For the foregoing reasons, defendant’s motion to dismiss the complaint is hereby granted and plaintiffs’ motion for a preliminary injunction is denied. Engelhard’s motion to intervene is accordingly moot.
SO ORDERED.
. Counsel for the Commission has represented to this Court, as it has previously in other forums, that plaintiffs will be allowed to intervene and participate fully in the “public interest” phase.
. Unfortunately, the Commission has no rules of practice and procedure to govern this or other situations. Proposed rules were published in September, 1975, but no further action has yet been taken. Although not urged by plaintiffs as an issue in this litigation, the Commission would be well advised formally to promulgate final rules.
. Also before the Court is Engelhard’s motion to intervene as a defendant pursuant to Fed.R.Civ.P. 24(b)(2), which was filed shortly before the case was set to be heard. Counsel for Engelhard was allowed to make a presentation at oral argument.
. The Court of Customs and Patent Appeals has, in this very case, held that final Commission determinations under 19 U.S.C. § 1337(f) are also within its appellate jurisdiction, Import Motor Limited, Inc. et al. v. United States International Trade Commission et al., 530 F.2d 940 (Cust.Pat.App.1976).

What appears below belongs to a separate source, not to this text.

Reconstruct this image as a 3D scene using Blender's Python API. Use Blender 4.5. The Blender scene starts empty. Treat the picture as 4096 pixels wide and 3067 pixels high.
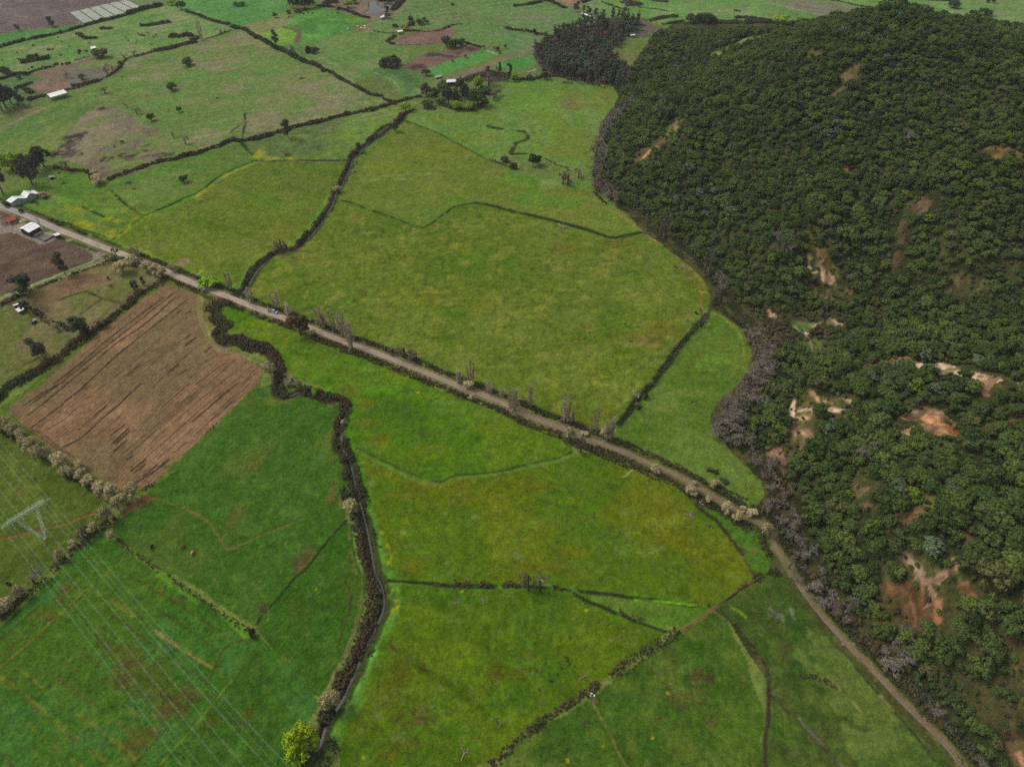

. In its opinion in this case, the Court of Customs and Patent Appeals expressly rejected plaintiffs’ argument that they would suffer sufficient adverse effects from the Commission’s Order to warrant treating it as a final determination.
. Plaintiff is particularly concerned about the 60-day period under 19 U.S.C. § 1337(g), during which the Commission’s determination would be effective but no appeal could yet be taken to the Court of Customs and Patent Appeals.
. Since the Court concludes that it does not have jurisdiction of this suit, it is unnecessary to consider the matter on the merits. However, it should be noted that plaintiffs have not made a very strong showing on the substantive issue. Of necessity, a certain amount of discretion must be granted to the Commission for such rulings, and courts must defer to a reasonable exercise of that discretion. This is particularly true here, as recognized by the Court of Customs and Patent Appeals in its opinion in this case, in light of the strict time limits imposed by statute upon the Commission’s investigation. Plaintiffs have largely failed to demonstrate that the Commission was mistaken, much less in abuse of its discretion, in concluding that their interests in the first phase of the proceeding were already adequately represented. While the Court of Customs and Patent Appeals may have been too grudging in this case in construing its jurisdiction and interpreting the statutory phrase “final determination of the Commission,” see, e. g., Thermal Ecology Must Be Preserved v. AEC, 139 U.S.App.D.C. 366, 433 F.2d 524, 526 (1970), that is a matter of no concern to this Court. The appropriate means to review that decision is by writ of certiorari to the Supreme Court.